(Records contained in a dataset)
====================

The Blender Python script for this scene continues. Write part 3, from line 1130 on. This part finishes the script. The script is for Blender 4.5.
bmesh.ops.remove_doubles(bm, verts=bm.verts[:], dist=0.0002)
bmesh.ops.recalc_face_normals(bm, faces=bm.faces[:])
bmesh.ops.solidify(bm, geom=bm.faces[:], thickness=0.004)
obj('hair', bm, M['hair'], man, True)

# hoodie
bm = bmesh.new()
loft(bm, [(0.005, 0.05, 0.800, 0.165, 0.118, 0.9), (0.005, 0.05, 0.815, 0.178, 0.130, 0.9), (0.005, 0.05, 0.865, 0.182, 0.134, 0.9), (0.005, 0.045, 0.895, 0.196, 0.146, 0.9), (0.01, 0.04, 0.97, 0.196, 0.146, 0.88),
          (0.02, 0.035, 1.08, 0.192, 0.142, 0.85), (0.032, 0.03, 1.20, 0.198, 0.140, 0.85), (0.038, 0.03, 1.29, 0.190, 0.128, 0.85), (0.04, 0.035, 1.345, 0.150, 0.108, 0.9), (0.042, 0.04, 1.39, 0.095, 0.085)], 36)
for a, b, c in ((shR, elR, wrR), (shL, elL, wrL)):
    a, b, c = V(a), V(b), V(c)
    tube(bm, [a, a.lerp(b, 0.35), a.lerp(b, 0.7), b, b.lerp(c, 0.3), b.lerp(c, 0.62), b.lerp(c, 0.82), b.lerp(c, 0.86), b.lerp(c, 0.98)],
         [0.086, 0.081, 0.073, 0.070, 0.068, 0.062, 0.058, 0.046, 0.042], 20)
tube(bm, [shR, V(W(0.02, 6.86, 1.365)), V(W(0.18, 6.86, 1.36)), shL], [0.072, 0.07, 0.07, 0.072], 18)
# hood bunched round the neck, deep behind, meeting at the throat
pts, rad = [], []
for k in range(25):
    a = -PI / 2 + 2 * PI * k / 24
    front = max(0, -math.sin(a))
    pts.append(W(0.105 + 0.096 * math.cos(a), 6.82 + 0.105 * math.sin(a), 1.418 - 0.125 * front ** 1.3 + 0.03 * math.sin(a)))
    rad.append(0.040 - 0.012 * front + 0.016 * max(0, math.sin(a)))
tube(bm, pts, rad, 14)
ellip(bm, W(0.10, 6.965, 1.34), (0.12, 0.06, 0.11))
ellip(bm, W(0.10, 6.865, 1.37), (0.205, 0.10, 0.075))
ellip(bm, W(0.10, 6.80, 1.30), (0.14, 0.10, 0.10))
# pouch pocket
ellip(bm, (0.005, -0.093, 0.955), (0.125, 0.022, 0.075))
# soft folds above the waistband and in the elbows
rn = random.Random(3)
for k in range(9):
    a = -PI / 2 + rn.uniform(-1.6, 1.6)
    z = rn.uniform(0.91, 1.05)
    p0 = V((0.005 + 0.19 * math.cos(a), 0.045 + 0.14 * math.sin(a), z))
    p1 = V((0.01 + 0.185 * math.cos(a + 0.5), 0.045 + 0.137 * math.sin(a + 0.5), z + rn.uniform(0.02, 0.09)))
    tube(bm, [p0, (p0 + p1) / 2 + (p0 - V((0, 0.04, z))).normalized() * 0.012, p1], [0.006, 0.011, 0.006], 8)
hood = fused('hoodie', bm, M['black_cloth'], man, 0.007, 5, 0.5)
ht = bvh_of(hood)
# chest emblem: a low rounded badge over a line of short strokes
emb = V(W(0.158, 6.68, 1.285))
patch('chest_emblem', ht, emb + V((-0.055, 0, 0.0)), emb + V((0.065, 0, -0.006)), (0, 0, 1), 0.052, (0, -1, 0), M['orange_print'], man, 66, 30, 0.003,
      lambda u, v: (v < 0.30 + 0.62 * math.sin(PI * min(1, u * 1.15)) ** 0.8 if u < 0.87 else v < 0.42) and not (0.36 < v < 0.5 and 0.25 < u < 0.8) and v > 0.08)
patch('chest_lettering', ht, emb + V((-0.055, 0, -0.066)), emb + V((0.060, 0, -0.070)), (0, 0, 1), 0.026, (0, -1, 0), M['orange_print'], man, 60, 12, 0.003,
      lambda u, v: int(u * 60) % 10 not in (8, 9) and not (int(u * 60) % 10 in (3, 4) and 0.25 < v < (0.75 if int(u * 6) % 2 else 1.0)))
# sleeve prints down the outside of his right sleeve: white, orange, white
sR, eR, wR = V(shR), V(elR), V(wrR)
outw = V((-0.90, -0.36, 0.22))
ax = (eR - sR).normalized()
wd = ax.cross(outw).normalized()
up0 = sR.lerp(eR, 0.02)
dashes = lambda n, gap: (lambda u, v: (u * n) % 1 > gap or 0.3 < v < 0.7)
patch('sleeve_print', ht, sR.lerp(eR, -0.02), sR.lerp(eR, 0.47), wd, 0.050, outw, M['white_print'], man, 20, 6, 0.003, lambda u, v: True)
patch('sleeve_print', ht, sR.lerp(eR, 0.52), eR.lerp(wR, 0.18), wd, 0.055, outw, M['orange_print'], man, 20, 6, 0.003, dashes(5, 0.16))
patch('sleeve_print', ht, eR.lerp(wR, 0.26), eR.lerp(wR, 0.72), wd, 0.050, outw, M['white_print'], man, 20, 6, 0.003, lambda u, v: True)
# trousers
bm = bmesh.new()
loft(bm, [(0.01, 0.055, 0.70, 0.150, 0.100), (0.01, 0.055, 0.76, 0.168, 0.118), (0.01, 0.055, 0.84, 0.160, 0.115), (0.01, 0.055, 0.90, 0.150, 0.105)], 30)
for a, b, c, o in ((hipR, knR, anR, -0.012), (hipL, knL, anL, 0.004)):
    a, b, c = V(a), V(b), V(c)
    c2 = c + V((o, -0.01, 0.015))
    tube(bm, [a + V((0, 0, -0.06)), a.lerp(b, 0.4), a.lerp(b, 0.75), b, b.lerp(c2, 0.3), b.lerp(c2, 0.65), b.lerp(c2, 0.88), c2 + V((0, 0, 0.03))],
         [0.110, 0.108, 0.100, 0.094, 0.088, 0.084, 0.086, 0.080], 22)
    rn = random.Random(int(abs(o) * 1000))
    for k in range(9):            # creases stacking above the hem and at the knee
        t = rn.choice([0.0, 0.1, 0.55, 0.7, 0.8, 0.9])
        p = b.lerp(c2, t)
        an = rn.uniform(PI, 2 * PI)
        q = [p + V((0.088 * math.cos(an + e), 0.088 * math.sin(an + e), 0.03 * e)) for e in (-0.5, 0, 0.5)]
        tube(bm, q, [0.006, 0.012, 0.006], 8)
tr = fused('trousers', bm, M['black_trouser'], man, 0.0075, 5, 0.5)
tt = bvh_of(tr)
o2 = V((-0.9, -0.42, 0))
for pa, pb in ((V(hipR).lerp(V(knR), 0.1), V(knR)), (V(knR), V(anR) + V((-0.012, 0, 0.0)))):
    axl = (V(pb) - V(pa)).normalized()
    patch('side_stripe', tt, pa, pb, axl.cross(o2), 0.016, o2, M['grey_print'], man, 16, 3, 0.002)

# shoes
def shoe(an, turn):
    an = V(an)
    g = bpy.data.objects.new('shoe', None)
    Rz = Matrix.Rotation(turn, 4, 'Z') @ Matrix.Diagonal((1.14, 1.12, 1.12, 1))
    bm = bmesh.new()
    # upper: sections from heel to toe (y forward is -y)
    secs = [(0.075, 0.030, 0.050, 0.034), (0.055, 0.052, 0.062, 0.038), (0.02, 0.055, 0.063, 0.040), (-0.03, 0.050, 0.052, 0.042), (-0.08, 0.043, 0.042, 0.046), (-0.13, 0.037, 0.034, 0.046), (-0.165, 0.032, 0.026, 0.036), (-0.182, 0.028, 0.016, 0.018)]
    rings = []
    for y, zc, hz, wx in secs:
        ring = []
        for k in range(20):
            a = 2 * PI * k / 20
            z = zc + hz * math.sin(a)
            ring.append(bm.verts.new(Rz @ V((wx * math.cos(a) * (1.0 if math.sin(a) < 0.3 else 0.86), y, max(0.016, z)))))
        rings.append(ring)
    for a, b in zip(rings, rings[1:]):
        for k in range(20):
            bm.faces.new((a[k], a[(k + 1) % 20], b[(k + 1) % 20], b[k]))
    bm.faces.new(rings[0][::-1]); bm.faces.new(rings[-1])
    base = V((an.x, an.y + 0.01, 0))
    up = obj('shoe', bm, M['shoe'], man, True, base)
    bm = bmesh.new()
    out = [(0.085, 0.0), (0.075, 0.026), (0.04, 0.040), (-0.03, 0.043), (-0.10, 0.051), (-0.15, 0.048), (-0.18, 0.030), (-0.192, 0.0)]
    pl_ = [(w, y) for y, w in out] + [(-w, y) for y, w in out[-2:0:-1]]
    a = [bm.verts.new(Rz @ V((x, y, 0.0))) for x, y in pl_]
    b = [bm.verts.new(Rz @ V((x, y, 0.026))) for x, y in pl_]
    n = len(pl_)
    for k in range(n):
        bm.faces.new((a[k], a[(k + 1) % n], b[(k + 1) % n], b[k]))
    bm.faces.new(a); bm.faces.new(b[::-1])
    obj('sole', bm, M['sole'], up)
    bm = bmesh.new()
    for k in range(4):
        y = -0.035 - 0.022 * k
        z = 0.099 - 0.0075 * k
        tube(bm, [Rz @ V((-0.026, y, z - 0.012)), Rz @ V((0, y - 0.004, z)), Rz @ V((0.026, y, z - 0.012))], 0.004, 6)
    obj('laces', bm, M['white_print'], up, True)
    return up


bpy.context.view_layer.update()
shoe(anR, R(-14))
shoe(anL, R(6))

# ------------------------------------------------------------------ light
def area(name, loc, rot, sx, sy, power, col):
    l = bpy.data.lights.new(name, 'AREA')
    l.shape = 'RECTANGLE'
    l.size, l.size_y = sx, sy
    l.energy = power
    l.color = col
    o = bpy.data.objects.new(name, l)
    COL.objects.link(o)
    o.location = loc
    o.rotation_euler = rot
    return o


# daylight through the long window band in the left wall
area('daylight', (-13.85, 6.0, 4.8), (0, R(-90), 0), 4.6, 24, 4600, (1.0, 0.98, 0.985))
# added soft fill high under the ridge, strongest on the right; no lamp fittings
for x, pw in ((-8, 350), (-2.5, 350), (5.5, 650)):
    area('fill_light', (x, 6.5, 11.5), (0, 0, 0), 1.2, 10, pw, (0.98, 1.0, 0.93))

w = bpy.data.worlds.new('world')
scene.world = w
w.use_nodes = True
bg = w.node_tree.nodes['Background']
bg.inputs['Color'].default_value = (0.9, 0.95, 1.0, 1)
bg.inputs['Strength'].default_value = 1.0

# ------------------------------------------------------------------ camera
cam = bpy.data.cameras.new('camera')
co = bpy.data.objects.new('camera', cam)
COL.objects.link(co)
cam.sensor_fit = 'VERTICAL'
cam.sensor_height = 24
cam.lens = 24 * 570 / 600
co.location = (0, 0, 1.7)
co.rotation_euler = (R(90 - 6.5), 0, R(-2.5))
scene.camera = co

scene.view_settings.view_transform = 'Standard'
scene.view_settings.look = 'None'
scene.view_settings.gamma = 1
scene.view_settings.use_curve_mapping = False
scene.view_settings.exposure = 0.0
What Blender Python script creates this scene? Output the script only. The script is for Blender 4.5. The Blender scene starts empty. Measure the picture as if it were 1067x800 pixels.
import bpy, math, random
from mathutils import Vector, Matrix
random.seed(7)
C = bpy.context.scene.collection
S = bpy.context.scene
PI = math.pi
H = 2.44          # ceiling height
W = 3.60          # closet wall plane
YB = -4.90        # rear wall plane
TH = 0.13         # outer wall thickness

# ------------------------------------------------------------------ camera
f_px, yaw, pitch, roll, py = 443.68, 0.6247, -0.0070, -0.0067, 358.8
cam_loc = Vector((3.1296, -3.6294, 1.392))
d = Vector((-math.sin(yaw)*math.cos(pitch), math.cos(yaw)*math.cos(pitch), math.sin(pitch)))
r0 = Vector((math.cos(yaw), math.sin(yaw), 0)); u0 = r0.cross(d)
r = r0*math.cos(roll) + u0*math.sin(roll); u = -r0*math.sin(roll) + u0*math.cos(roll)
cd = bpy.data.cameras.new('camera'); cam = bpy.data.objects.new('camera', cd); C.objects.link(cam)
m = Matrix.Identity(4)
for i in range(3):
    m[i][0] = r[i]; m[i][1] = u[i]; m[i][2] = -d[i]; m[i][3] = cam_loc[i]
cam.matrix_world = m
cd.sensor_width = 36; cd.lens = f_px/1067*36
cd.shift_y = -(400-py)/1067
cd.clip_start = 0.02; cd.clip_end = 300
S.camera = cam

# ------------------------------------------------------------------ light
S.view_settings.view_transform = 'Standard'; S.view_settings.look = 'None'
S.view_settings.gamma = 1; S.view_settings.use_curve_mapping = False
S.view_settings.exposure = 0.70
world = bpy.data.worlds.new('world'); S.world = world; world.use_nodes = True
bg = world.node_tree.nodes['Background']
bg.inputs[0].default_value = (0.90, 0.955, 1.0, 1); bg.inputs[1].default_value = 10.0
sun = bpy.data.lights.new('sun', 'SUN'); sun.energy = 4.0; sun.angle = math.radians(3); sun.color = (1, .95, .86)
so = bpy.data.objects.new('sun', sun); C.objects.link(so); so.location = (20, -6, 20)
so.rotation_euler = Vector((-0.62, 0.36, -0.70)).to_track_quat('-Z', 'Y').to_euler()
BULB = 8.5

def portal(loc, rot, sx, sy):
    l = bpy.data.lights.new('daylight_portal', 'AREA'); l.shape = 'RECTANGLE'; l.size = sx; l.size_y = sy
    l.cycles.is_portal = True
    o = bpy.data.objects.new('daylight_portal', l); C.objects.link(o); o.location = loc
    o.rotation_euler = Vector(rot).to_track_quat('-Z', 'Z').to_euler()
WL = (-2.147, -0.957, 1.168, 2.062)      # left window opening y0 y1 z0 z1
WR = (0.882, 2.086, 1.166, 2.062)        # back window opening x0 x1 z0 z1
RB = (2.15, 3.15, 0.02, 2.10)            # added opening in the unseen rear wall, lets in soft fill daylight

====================

[Written instruction] Return exactly the lines from the beginning of the data above through the one containing "obj('hair', bm, M['hair'], man, True)", please. Include both end lines and add nothing else.

[Response to the exercise]
The Blender Python script for this scene continues. Write part 3, from line 1130 on. This part finishes the script. The script is for Blender 4.5.
bmesh.ops.remove_doubles(bm, verts=bm.verts[:], dist=0.0002)
bmesh.ops.recalc_face_normals(bm, faces=bm.faces[:])
bmesh.ops.solidify(bm, geom=bm.faces[:], thickness=0.004)
obj('hair', bm, M['hair'], man, True)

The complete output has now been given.